Facilitators, too, can model vulnerability and its outcome for participants. We can take a risk, show emotions, and be imperfect. We should be vulnerable, and ask for empathy in return. By demonstrating that vulnerability is a strength, and that the outcomes far outweigh the discomfort, we are more likely to draw out vulnerability from participants. In taking the first step, we ask for trust and empathy—and begin to build this foundation among participants. Trust and empathy helped me move past my vulnerable experience, but also enabled me to step into vulnerability in the first place. Having built trust and established empathy with my peers throughout the first day, I felt safe being vulnerable and expressing my thoughts that morning. While the short-term effects were uncomfortable, and I experienced moments of regret, I know that without the trusting and empathetic environment we created, I wouldn’t have spoken up at all.
Dr. Brown said it best: “Vulnerability is not weakness.

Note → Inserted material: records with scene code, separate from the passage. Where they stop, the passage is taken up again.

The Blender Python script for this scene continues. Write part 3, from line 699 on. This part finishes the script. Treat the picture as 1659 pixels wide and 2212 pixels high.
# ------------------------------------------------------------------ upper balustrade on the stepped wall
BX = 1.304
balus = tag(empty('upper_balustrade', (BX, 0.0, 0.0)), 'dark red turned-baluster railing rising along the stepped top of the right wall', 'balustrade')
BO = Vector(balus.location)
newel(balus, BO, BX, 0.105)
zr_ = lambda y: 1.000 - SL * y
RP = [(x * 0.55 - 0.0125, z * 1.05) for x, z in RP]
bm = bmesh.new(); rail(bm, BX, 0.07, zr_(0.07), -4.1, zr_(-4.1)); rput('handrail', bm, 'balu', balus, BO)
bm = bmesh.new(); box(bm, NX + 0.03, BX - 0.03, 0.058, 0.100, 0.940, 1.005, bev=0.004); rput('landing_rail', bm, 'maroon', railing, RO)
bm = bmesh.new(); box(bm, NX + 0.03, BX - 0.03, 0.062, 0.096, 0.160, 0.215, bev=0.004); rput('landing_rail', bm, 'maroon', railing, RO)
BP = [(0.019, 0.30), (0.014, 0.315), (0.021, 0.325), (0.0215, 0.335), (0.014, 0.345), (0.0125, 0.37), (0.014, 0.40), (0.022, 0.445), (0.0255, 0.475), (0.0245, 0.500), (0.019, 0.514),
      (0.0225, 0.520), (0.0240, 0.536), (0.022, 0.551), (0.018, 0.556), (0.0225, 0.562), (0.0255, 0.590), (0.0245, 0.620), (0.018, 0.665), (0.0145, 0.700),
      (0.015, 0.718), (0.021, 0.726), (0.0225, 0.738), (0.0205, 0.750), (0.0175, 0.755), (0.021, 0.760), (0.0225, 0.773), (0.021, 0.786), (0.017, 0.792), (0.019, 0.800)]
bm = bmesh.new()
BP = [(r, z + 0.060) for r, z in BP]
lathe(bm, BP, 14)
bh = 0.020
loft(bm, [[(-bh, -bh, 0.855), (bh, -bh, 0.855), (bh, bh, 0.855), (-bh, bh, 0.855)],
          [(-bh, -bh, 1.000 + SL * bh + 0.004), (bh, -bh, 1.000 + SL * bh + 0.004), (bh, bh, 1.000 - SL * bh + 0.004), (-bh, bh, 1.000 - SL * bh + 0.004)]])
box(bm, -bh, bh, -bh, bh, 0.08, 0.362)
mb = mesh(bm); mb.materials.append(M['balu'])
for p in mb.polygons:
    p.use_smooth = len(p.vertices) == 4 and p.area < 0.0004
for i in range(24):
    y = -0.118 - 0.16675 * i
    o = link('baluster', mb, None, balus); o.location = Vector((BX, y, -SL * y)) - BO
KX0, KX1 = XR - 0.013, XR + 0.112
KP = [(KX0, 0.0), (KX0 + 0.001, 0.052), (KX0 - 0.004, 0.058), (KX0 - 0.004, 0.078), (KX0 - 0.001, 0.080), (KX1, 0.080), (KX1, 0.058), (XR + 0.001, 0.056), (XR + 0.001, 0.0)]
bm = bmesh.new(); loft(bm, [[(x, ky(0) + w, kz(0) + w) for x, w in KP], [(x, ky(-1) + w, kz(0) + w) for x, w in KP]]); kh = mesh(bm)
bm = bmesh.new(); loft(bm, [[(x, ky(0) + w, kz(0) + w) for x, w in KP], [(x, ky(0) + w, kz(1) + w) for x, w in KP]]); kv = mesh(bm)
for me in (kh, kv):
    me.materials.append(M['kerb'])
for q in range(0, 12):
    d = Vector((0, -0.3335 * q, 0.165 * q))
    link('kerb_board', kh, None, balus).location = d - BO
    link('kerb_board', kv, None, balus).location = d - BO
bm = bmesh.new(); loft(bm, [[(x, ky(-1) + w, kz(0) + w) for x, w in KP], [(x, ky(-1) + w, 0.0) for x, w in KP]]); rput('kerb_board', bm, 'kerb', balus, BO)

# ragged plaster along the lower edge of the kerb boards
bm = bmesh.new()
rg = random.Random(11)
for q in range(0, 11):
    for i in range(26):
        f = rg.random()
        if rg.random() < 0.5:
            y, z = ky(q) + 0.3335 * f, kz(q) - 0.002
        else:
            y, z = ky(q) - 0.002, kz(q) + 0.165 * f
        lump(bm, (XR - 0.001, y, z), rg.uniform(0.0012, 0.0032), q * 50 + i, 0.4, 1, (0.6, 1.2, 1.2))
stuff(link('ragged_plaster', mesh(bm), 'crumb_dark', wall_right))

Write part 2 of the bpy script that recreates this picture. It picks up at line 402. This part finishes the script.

And that myth is profoundly dangerous.” Vulnerability is scary, shame is uncomfortable, and while stepping into vulnerability can be difficult, it is also imperative. Facilitators can demonstrate vulnerability and the strength it requires—and demonstrate for participants the benefit of stepping into vulnerability. Part of our role should also be to ask for vulnerability from participants, and encourage participants to support each other in this experience. As facilitators, and when we come to the table as participants, we should challenge the stigma surrounding vulnerability and embrace the need for vulnerability in conflict resolution.
Rachel Caldwell is a program coordinator for National Parks Conservation Association. With a focus on conservation advocacy, Rachel helps partners identify policy and on-the-ground solutions to conservation challenges across the Greater Yellowstone Ecosystem. She has a background in natural resources conflict resolution, as well as experience facilitating multi-party processes relating to natural resource, environmental justice, and land-based conflicts. Rachel holds an M.S. in Environmental Studies and a graduate certificate in Natural Resources Conflict Resolution from the University of Montana.